Aboyons depuis l'orbite
Le décollage a finalement lieu le 3 novembre 1957, depuis le site 1/5 du centre spatial de Baïkonour. Cela fait déjà trois jours que Laïka est installée et sanglée, mais grâce aux différents exercices de préparation, les données montrent qu'elle n'est pas (trop) stressée. La fusée R-7, elle, donne son maximum. Des équipements de mesure ont encore été enlevés par rapport au vol précédent pour gagner de la masse, et le profil de vol est amélioré pour une meilleure utilisation des carburants. À tel point que Laïka et son équipement arrivent en orbite terrestre sur une trajectoire assez élevée à 211 x 1 659 km d'altitude ! La pauvre chienne est dans tous ses états, respire à quatre fois son rythme normal, avec un rythme cardiaque très élevé. Mais elle est vivante, ce qui fournit aux équipes soviétiques leur deuxième moment de gloire en deux mois. L'effet est réussi, avec le premier être vivant en orbite et les médias qui prennent inévitablement des nouvelles de Laïka, ou Muttnik (allez savoir pourquoi, aux Etats-Unis, certains ont préféré l'appeler différemment).
Les autorités soviétiques donnent le change… les premiers jours. En effet, dès la troisième ou la quatrième orbite (après 6h de vol) Laïka ne donne plus signe de vie. Il faut dire que, protection thermique défectueuse ou non, la température est très vite montée dans la capsule, à 43°C et même au-delà. De toute façon, à l'orbite suivante, la télémesure du pauvre animal ne fonctionne plus. Mais pour la presse, tout le monde va jouer le jeu jusqu'au 10 novembre, où les autorités avouent que Laïka s'est éteinte paisiblement. Il faudra attendre que les documents de l'URSS soient déclassifiés pour connaître la vérité. L'ensemble Spoutnik-2 restera finalement en orbite 162 jours avant de se consumer avec les restes de Laïka lors de sa rentrée atmosphérique.
Gagner à tout prix, mais gagner quand même
Cet exploit et cette grande première soviétique reste encore aujourd'hui un succès à l'éthique disputable. Il s'agit d'un vol spatial où le passager était volontairement destiné à mourir, et même si les droits et la vision des animaux n'étaient pas les mêmes qu'aujourd'hui au sein de la société, ce « sacrifice » fit grand bruit.
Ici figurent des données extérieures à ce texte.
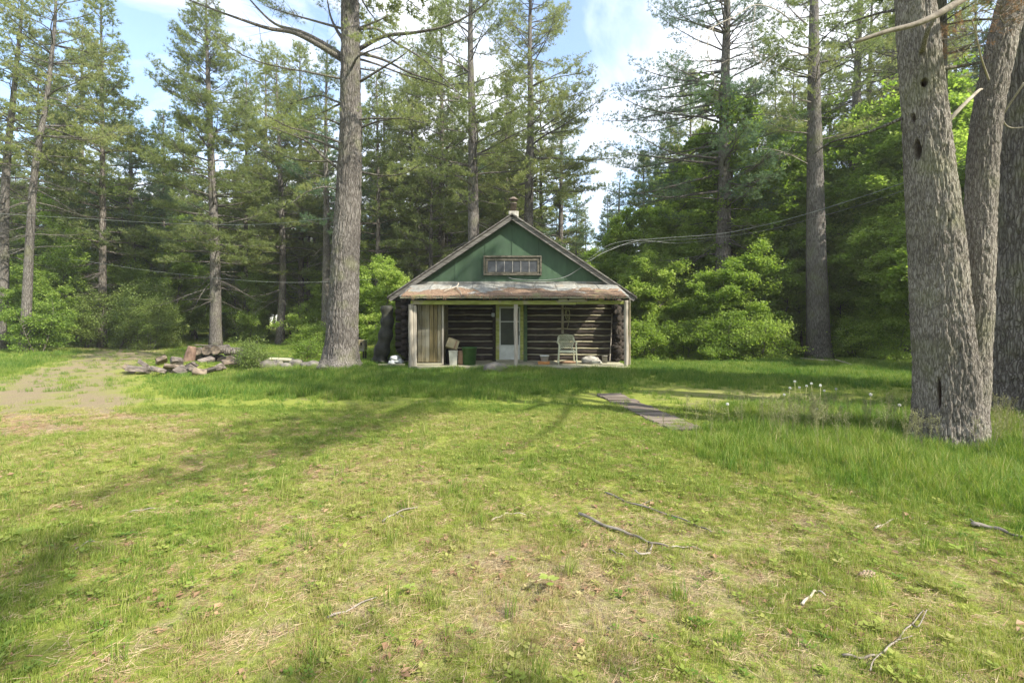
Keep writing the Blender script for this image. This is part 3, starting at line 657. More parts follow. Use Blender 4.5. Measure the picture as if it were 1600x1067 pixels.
def lump(g_, c, s, seed, n=12, m_=9, amp=.3, flat=.0):
    th_, ph = np.meshgrid(np.linspace(0, 2*np.pi, n, endpoint=False), np.linspace(0.02, np.pi-.02, m_))
    d = np.stack([np.sin(ph)*np.cos(th_), np.sin(ph)*np.sin(th_), np.cos(ph)], -1)
    r = 1+amp*(fbm(d[..., 0]*1.4+seed*3.1, d[..., 1]*1.4+seed, d[..., 2]*1.4+seed*.7, 4)-.5)*2
    V = d*r[..., None]*np.asarray(s)
    V[..., 2] = np.maximum(V[..., 2], -s[2]*.6)
    i_ = np.arange(m_-1)[:, None]*n; j = np.arange(n)[None, :]; k_ = (np.arange(n)+1)[None, :] % n
    g_.add(V.reshape(-1, 3)+np.asarray(c), None, np.stack([i_+j, i_+n+j, i_+n+k_, i_+k_], -1).reshape(-1, 4))
def single(name, m, label, cat, fn, origin, group=None, smooth=True):
    g_ = Geo(); fn(g_); return tag(g_.build(name, m, origin=origin, smooth=smooth), label, cat, group)
single('rag_heap', M['bag'], 'crumpled pale grey sacks on the porch right of the plastic chair', 'sack', lambda g_: (lump(g_, (2.72, 17.1, .12), (.30, .2, .16), 3, amp=.45, n=20, m_=14), lump(g_, (3.0, 17.25, .08), (.2, .15, .12), 5, amp=.5, n=16, m_=10)), (2.75, 17.1, .02))
single('flat_cushion', M['brownbin'], 'faded reddish cushion lying under the plastic chair', 'cushion', lambda g_: lump(g_, (1.98, 16.98, .06), (.34, .2, .055), 4, amp=.15, n=18, m_=10), (1.98, 16.98, .02))
single('paint_tin', M['bag'], 'small dusty tin against the logs near the leaning pole', 'tin', lambda g_: lathe(g_, [(0, 0), (.1, 0), (.1, .24), (.108, .24), (.108, .255), (0, .25)], (3.32, 17.2, .02), 16), (3.32, 17.2, .02))
single('garden_hose', M['bin_grey'], 'coil of pale hose lying flat at the right end of the porch', 'hose', lambda g_: add_tube(g_, [(2.95+.2*math.cos(a)*(1-.01*a), 16.75+.14*math.sin(a), .04+.004*a) for a in np.linspace(0, 18, 80)], .013, n=5), (2.95, 16.75, .02))
single('forked_branch', M['pale_twig'], 'pale forked branch fallen on the left part of the porch roof', 'branch', lambda g_: (
    add_tube(g_, curve([(-2.27, 15.95, 2.50), (-2.1, 16.4, 2.62), (-1.93, 16.75, 2.72), (-1.90, 17.1, 2.86)], 4), np.linspace(.012, .024, 13), n=6),
    add_tube(g_, curve([(-1.95, 16.7, 2.70), (-1.82, 16.3, 2.58), (-1.70, 15.9, 2.47), (-1.66, 15.68, 2.36)], 4), np.linspace(.022, .010, 13), n=6),
    add_tube(g_, curve([(-2.1, 16.35, 2.61), (-2.3, 16.3, 2.60), (-2.42, 16.1, 2.56)], 4), np.linspace(.014, .006, 9), n=5)), (-2.0, 16.4, 2.6))
single('drooping_cable', M['cable'], 'white cable drooping across the green gable to the right rafter', 'cable', lambda g_: add_tube(g_, curve([(-.12, YW-.08, 3.12), (.15, YW-.1, 3.06), (1.1, YW-.12, 3.02), (1.9, YW-.14, 3.12), (2.5, YW-.25, 3.45), (2.78, YR0-.05, 3.72)], 8), .013, n=5), (0, YW-.1, 3.1))
single('tarp_bundle', M['tarp'], 'dark folded tarp hanging at the left side of the cabin under the eave', 'tarp', lambda g_: add_tube(g_, curve([(-4.52, 17.3, 2.05), (-4.48, 17.25, 1.5), (-4.55, 17.2, .9), (-4.70, 17.15, .25), (-4.72, 17.15, -.1)], 6), np.linspace(.20, .30, 25)*(1+.12*np.sin(np.arange(25)*1.3)), n=14), (-4.6, 17.2, -.1))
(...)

D'ailleurs, l'un des responsables de la mission, Oleg Gazenko, aurait avoué ses propres regrets après la chute de l'URSS, car la mort de Laïka ne se justifiait pas tellement par rapport à ce qu'ils avaient appris du vol… C'était en effet une première un peu vide, qui d'ailleurs ne fut pas suivie. D'autres chiens (et bien d'autres animaux) voleront en orbite après Laïka, notamment Belka et Strelka lors des tests avant la mise en œuvre de Vostok, et en un sens ces succès seront encore plus remarquables.
Mais l'histoire aura retenu la cruelle destinée de celle qui a précédé tous les astronautes. Elle est encore très célébrée aujourd'hui, avec plusieurs monuments, diverses œuvres de pop culture et des générations entières de toutous gâtés d'avoir son nom.